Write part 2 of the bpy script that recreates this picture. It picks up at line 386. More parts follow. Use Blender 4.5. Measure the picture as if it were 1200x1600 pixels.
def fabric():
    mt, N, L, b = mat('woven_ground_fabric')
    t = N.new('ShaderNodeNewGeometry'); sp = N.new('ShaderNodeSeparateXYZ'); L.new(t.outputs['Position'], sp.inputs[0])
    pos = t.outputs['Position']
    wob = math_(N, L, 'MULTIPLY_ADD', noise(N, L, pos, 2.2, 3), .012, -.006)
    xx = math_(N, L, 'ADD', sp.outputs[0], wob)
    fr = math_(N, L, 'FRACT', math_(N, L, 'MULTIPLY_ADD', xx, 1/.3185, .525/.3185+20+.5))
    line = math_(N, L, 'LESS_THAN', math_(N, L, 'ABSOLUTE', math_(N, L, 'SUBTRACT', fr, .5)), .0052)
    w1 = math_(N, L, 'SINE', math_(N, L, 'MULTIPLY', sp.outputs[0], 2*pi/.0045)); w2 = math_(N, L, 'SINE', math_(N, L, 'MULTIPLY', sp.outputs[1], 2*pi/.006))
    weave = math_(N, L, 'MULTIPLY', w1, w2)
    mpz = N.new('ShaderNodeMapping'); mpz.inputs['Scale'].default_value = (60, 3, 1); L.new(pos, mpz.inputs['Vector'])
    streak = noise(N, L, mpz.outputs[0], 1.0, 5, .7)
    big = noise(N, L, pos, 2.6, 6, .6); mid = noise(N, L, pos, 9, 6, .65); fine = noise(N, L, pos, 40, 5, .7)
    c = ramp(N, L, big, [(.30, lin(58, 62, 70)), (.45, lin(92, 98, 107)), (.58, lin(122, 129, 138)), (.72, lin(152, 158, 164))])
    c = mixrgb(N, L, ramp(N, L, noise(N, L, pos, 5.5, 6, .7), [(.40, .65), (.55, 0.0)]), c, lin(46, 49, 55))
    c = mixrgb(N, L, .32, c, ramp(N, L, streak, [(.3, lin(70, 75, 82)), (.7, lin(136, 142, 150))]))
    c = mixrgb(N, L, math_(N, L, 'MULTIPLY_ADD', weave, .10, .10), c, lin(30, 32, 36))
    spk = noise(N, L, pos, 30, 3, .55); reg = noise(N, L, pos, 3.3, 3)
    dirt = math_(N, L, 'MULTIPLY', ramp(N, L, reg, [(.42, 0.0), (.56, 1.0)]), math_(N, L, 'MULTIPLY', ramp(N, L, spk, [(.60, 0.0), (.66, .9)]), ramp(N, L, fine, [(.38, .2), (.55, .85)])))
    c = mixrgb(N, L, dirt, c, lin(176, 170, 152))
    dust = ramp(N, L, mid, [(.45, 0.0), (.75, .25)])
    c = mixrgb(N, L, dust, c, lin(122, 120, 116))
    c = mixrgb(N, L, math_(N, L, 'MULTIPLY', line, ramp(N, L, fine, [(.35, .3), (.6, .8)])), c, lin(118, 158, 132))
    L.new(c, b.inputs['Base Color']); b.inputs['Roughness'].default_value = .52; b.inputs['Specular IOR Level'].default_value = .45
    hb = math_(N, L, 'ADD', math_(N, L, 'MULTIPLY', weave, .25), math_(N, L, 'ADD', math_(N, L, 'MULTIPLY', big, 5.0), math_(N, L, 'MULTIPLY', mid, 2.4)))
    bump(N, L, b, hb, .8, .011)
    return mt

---

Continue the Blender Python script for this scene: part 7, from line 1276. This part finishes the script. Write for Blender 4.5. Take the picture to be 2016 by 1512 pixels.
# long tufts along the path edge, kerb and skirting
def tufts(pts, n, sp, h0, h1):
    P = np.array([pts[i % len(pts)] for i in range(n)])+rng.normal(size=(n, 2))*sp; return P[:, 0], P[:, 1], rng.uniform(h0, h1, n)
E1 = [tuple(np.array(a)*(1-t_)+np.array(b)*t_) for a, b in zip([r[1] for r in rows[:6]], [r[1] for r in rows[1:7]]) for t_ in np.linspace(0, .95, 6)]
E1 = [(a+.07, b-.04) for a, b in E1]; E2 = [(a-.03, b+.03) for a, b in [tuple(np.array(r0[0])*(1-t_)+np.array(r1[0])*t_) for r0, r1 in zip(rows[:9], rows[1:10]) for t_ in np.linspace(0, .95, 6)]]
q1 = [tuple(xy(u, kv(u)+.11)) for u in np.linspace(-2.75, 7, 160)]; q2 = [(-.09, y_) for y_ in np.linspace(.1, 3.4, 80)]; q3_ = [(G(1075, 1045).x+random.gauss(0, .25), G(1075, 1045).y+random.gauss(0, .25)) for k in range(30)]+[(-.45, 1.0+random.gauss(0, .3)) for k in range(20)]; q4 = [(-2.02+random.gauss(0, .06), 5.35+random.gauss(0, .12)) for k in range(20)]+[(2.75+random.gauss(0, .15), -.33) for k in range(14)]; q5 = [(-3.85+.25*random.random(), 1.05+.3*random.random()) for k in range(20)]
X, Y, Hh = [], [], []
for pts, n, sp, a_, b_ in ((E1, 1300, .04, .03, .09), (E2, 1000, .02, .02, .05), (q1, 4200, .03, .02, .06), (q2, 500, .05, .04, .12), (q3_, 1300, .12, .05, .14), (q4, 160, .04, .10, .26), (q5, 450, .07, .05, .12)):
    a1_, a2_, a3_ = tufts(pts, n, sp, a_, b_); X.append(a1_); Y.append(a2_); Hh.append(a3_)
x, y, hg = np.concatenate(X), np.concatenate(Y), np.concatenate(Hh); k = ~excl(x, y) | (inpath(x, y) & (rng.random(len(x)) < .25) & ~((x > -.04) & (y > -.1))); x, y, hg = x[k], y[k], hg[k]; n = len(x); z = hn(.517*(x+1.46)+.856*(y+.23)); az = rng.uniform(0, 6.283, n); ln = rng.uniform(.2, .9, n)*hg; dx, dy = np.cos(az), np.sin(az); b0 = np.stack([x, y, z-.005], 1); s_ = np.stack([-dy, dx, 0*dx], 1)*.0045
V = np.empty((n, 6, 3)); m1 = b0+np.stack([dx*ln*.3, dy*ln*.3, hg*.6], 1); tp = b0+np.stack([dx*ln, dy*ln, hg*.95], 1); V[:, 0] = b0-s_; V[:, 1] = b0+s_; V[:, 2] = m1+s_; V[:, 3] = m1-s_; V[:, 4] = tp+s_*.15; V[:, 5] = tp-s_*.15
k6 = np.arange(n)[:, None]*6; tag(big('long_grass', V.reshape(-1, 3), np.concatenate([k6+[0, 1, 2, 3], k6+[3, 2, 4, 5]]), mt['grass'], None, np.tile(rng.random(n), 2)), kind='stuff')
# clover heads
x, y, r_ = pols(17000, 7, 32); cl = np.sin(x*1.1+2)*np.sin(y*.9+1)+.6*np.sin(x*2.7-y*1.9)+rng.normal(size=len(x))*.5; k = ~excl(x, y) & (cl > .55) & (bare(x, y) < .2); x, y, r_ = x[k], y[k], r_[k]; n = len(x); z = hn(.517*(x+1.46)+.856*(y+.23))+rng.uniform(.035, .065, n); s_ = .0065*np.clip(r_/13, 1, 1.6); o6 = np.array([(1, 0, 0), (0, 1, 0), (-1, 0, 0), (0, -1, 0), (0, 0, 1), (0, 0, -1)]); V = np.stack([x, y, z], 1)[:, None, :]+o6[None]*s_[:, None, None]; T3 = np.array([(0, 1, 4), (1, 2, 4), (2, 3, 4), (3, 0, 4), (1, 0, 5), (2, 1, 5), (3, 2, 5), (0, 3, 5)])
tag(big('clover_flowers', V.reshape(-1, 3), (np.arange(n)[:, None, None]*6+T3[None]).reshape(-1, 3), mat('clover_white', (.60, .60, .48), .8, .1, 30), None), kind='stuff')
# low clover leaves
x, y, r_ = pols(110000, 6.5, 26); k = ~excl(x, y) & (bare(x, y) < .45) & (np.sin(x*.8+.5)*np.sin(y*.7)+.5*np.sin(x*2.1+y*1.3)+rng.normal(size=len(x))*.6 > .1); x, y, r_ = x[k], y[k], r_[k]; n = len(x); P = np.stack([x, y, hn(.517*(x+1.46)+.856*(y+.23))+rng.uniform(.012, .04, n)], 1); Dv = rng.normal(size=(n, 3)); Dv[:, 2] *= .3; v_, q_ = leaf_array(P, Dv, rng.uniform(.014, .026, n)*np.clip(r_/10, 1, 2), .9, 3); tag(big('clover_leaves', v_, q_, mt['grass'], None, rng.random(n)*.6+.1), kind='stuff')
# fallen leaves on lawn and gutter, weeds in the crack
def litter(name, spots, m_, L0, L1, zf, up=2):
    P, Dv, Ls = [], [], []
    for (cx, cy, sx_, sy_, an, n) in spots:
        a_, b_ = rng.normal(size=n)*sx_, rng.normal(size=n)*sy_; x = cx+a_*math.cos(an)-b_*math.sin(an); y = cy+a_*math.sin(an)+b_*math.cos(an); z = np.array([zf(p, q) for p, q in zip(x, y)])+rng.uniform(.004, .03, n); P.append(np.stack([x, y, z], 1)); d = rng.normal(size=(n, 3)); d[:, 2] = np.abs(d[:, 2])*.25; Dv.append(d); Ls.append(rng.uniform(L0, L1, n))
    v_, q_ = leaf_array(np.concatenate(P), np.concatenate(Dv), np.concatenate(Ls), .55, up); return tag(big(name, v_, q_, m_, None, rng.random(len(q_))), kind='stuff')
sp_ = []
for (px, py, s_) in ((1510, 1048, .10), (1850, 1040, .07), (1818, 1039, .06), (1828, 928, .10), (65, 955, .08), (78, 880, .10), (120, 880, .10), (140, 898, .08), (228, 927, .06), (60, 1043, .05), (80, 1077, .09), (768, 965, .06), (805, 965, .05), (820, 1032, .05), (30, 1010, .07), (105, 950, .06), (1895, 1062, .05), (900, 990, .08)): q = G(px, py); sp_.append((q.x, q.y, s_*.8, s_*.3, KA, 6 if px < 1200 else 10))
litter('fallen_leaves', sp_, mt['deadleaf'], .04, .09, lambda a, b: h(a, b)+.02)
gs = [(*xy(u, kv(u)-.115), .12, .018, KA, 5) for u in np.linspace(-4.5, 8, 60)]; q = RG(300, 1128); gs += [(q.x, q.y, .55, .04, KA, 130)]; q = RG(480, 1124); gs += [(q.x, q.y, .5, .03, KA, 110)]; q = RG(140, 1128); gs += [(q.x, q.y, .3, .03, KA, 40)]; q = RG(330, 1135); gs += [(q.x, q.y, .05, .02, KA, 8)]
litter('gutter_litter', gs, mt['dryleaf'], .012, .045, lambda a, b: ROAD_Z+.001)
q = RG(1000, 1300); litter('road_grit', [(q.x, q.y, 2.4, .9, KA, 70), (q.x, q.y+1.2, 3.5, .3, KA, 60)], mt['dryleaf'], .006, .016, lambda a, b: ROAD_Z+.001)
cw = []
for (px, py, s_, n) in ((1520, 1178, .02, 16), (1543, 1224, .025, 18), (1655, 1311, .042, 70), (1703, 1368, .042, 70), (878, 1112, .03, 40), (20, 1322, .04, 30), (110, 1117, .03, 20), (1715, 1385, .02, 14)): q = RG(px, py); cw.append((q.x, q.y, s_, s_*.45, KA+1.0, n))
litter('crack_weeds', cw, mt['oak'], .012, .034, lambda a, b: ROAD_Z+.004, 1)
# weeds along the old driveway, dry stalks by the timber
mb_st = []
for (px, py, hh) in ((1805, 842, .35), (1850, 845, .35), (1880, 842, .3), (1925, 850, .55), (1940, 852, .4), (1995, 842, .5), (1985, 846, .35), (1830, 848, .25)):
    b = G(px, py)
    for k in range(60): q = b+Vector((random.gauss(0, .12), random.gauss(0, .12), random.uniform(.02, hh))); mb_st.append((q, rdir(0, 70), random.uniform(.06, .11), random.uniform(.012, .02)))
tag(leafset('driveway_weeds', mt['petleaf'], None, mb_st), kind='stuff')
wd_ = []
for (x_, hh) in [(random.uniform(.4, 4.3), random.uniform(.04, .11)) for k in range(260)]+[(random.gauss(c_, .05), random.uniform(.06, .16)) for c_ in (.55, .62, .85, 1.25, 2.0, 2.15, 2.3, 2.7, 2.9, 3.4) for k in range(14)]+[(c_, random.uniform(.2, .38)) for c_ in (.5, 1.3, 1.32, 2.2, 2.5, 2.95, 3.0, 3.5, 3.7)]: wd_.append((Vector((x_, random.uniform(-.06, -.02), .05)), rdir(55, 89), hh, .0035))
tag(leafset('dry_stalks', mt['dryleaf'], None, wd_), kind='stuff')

What the exercise asks> Which lines hold the word "picture"? Show each one.

Answer to the task>
Write part 2 of the bpy script that recreates this picture. It picks up at line 386. More parts follow. Use Blender 4.5. Measure the picture as if it were 1200x1600 pixels.
Continue the Blender Python script for this scene: part 7, from line 1276. This part finishes the script. Write for Blender 4.5. Take the picture to be 2016 by 1512 pixels.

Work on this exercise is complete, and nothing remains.